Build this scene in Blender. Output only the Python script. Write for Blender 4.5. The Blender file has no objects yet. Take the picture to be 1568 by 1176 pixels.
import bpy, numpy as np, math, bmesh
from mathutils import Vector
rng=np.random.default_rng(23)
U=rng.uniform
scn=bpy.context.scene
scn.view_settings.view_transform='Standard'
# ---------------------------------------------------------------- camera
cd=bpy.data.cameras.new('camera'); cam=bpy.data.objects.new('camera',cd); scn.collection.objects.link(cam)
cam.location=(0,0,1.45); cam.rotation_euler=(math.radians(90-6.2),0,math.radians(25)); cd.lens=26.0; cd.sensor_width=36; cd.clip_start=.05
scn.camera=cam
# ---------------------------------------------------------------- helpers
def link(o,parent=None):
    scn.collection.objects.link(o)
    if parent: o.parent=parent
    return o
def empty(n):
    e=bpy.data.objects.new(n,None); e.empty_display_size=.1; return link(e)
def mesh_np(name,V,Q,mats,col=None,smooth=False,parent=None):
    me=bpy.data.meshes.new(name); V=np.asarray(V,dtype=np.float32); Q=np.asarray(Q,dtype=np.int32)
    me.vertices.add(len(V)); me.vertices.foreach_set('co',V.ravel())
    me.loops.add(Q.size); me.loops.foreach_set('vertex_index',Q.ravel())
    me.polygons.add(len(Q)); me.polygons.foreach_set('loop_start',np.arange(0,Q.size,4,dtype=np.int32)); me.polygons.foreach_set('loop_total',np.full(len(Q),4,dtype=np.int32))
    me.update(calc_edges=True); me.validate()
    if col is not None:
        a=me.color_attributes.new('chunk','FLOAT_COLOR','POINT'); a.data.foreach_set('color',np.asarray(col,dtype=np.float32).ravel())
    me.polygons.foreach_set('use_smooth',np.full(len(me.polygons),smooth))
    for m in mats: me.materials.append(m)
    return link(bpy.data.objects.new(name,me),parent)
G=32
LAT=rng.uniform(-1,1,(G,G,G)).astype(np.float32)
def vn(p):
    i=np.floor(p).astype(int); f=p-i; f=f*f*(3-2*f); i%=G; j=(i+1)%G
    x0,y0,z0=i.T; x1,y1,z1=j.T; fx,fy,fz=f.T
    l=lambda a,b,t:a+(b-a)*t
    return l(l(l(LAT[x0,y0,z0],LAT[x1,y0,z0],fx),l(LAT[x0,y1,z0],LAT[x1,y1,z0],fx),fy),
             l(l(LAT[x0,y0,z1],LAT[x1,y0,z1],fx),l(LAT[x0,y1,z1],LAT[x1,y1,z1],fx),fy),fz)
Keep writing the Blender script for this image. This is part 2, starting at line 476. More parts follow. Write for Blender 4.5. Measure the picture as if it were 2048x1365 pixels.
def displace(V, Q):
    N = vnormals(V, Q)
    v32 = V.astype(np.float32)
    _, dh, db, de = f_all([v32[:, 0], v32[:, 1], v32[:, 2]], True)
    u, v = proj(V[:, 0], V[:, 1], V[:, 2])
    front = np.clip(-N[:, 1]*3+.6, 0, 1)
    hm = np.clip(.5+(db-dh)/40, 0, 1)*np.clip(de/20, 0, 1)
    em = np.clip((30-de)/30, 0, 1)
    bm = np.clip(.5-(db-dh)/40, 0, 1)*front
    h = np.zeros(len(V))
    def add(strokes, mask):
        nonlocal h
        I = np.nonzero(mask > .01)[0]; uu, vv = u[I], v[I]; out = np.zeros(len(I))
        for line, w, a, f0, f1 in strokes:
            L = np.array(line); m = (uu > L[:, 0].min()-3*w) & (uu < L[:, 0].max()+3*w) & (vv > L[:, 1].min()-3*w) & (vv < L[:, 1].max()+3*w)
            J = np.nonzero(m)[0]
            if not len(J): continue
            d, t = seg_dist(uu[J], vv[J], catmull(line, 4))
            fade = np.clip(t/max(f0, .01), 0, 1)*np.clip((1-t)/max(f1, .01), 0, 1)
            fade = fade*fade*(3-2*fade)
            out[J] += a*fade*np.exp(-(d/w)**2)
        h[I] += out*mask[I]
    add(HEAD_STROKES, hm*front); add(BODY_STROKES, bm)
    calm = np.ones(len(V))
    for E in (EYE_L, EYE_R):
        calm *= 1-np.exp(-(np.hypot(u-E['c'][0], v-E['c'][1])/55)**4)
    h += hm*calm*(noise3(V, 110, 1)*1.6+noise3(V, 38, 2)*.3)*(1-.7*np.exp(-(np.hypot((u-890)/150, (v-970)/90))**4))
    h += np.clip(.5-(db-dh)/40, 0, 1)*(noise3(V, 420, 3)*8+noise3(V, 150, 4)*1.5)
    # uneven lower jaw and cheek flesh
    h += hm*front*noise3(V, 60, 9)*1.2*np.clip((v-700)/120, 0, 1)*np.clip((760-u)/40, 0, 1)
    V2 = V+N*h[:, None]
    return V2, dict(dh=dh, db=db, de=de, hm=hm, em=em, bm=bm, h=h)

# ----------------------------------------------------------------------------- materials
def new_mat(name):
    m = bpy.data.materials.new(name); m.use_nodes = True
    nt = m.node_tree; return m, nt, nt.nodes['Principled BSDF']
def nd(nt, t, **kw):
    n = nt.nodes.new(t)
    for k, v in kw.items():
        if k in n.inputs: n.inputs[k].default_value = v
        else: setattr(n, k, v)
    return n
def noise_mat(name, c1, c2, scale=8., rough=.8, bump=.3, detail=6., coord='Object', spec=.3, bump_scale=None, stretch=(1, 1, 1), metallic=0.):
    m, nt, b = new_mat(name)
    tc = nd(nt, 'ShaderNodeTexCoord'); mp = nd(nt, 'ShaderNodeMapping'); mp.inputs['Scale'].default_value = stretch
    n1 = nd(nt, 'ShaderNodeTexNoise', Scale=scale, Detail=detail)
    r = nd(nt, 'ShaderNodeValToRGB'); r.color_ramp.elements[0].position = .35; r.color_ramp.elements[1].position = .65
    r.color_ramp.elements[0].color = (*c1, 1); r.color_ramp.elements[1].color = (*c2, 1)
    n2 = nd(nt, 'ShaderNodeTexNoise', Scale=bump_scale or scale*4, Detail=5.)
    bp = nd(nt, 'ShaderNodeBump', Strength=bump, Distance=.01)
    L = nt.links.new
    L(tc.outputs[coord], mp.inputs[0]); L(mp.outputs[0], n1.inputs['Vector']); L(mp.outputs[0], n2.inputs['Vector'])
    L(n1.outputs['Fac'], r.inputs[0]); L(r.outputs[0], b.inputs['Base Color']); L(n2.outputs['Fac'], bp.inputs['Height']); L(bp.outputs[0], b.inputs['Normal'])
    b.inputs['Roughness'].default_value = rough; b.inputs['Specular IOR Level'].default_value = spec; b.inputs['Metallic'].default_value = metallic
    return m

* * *

TASK DESCRIPTION: Every record should be repeated exactly; please leave none out.

THE OUTPUT:
Build this scene in Blender. Output only the Python script. Write for Blender 4.5. The Blender file has no objects yet. Take the picture to be 1568 by 1176 pixels.
import bpy, numpy as np, math, bmesh
from mathutils import Vector
rng=np.random.default_rng(23)
U=rng.uniform
scn=bpy.context.scene
scn.view_settings.view_transform='Standard'
# ---------------------------------------------------------------- camera
cd=bpy.data.cameras.new('camera'); cam=bpy.data.objects.new('camera',cd); scn.collection.objects.link(cam)
cam.location=(0,0,1.45); cam.rotation_euler=(math.radians(90-6.2),0,math.radians(25)); cd.lens=26.0; cd.sensor_width=36; cd.clip_start=.05
scn.camera=cam
# ---------------------------------------------------------------- helpers
def link(o,parent=None):
    scn.collection.objects.link(o)
    if parent: o.parent=parent
    return o
def empty(n):
    e=bpy.data.objects.new(n,None); e.empty_display_size=.1; return link(e)
def mesh_np(name,V,Q,mats,col=None,smooth=False,parent=None):
    me=bpy.data.meshes.new(name); V=np.asarray(V,dtype=np.float32); Q=np.asarray(Q,dtype=np.int32)
    me.vertices.add(len(V)); me.vertices.foreach_set('co',V.ravel())
    me.loops.add(Q.size); me.loops.foreach_set('vertex_index',Q.ravel())
    me.polygons.add(len(Q)); me.polygons.foreach_set('loop_start',np.arange(0,Q.size,4,dtype=np.int32)); me.polygons.foreach_set('loop_total',np.full(len(Q),4,dtype=np.int32))
    me.update(calc_edges=True); me.validate()
    if col is not None:
        a=me.color_attributes.new('chunk','FLOAT_COLOR','POINT'); a.data.foreach_set('color',np.asarray(col,dtype=np.float32).ravel())
    me.polygons.foreach_set('use_smooth',np.full(len(me.polygons),smooth))
    for m in mats: me.materials.append(m)
    return link(bpy.data.objects.new(name,me),parent)
G=32
LAT=rng.uniform(-1,1,(G,G,G)).astype(np.float32)
def vn(p):
    i=np.floor(p).astype(int); f=p-i; f=f*f*(3-2*f); i%=G; j=(i+1)%G
    x0,y0,z0=i.T; x1,y1,z1=j.T; fx,fy,fz=f.T
    l=lambda a,b,t:a+(b-a)*t
    return l(l(l(LAT[x0,y0,z0],LAT[x1,y0,z0],fx),l(LAT[x0,y1,z0],LAT[x1,y1,z0],fx),fy),
             l(l(LAT[x0,y0,z1],LAT[x1,y0,z1],fx),l(LAT[x0,y1,z1],LAT[x1,y1,z1],fx),fy),fz)
Keep writing the Blender script for this image. This is part 2, starting at line 476. More parts follow. Write for Blender 4.5. Measure the picture as if it were 2048x1365 pixels.
def displace(V, Q):
    N = vnormals(V, Q)
    v32 = V.astype(np.float32)
    _, dh, db, de = f_all([v32[:, 0], v32[:, 1], v32[:, 2]], True)
    u, v = proj(V[:, 0], V[:, 1], V[:, 2])
    front = np.clip(-N[:, 1]*3+.6, 0, 1)
    hm = np.clip(.5+(db-dh)/40, 0, 1)*np.clip(de/20, 0, 1)
    em = np.clip((30-de)/30, 0, 1)
    bm = np.clip(.5-(db-dh)/40, 0, 1)*front
    h = np.zeros(len(V))
    def add(strokes, mask):
        nonlocal h
        I = np.nonzero(mask > .01)[0]; uu, vv = u[I], v[I]; out = np.zeros(len(I))
        for line, w, a, f0, f1 in strokes:
            L = np.array(line); m = (uu > L[:, 0].min()-3*w) & (uu < L[:, 0].max()+3*w) & (vv > L[:, 1].min()-3*w) & (vv < L[:, 1].max()+3*w)
            J = np.nonzero(m)[0]
            if not len(J): continue
            d, t = seg_dist(uu[J], vv[J], catmull(line, 4))
            fade = np.clip(t/max(f0, .01), 0, 1)*np.clip((1-t)/max(f1, .01), 0, 1)
            fade = fade*fade*(3-2*fade)
            out[J] += a*fade*np.exp(-(d/w)**2)
        h[I] += out*mask[I]
    add(HEAD_STROKES, hm*front); add(BODY_STROKES, bm)
    calm = np.ones(len(V))
    for E in (EYE_L, EYE_R):
        calm *= 1-np.exp(-(np.hypot(u-E['c'][0], v-E['c'][1])/55)**4)
    h += hm*calm*(noise3(V, 110, 1)*1.6+noise3(V, 38, 2)*.3)*(1-.7*np.exp(-(np.hypot((u-890)/150, (v-970)/90))**4))
    h += np.clip(.5-(db-dh)/40, 0, 1)*(noise3(V, 420, 3)*8+noise3(V, 150, 4)*1.5)
    # uneven lower jaw and cheek flesh
    h += hm*front*noise3(V, 60, 9)*1.2*np.clip((v-700)/120, 0, 1)*np.clip((760-u)/40, 0, 1)
    V2 = V+N*h[:, None]
    return V2, dict(dh=dh, db=db, de=de, hm=hm, em=em, bm=bm, h=h)

# ----------------------------------------------------------------------------- materials
def new_mat(name):
    m = bpy.data.materials.new(name); m.use_nodes = True
    nt = m.node_tree; return m, nt, nt.nodes['Principled BSDF']
def nd(nt, t, **kw):
    n = nt.nodes.new(t)
    for k, v in kw.items():
        if k in n.inputs: n.inputs[k].default_value = v
        else: setattr(n, k, v)
    return n
def noise_mat(name, c1, c2, scale=8., rough=.8, bump=.3, detail=6., coord='Object', spec=.3, bump_scale=None, stretch=(1, 1, 1), metallic=0.):
    m, nt, b = new_mat(name)
    tc = nd(nt, 'ShaderNodeTexCoord'); mp = nd(nt, 'ShaderNodeMapping'); mp.inputs['Scale'].default_value = stretch
    n1 = nd(nt, 'ShaderNodeTexNoise', Scale=scale, Detail=detail)
    r = nd(nt, 'ShaderNodeValToRGB'); r.color_ramp.elements[0].position = .35; r.color_ramp.elements[1].position = .65
    r.color_ramp.elements[0].color = (*c1, 1); r.color_ramp.elements[1].color = (*c2, 1)
    n2 = nd(nt, 'ShaderNodeTexNoise', Scale=bump_scale or scale*4, Detail=5.)
    bp = nd(nt, 'ShaderNodeBump', Strength=bump, Distance=.01)
    L = nt.links.new
    L(tc.outputs[coord], mp.inputs[0]); L(mp.outputs[0], n1.inputs['Vector']); L(mp.outputs[0], n2.inputs['Vector'])
    L(n1.outputs['Fac'], r.inputs[0]); L(r.outputs[0], b.inputs['Base Color']); L(n2.outputs['Fac'], bp.inputs['Height']); L(bp.outputs[0], b.inputs['Normal'])
    b.inputs['Roughness'].default_value = rough; b.inputs['Specular IOR Level'].default_value = spec; b.inputs['Metallic'].default_value = metallic
    return m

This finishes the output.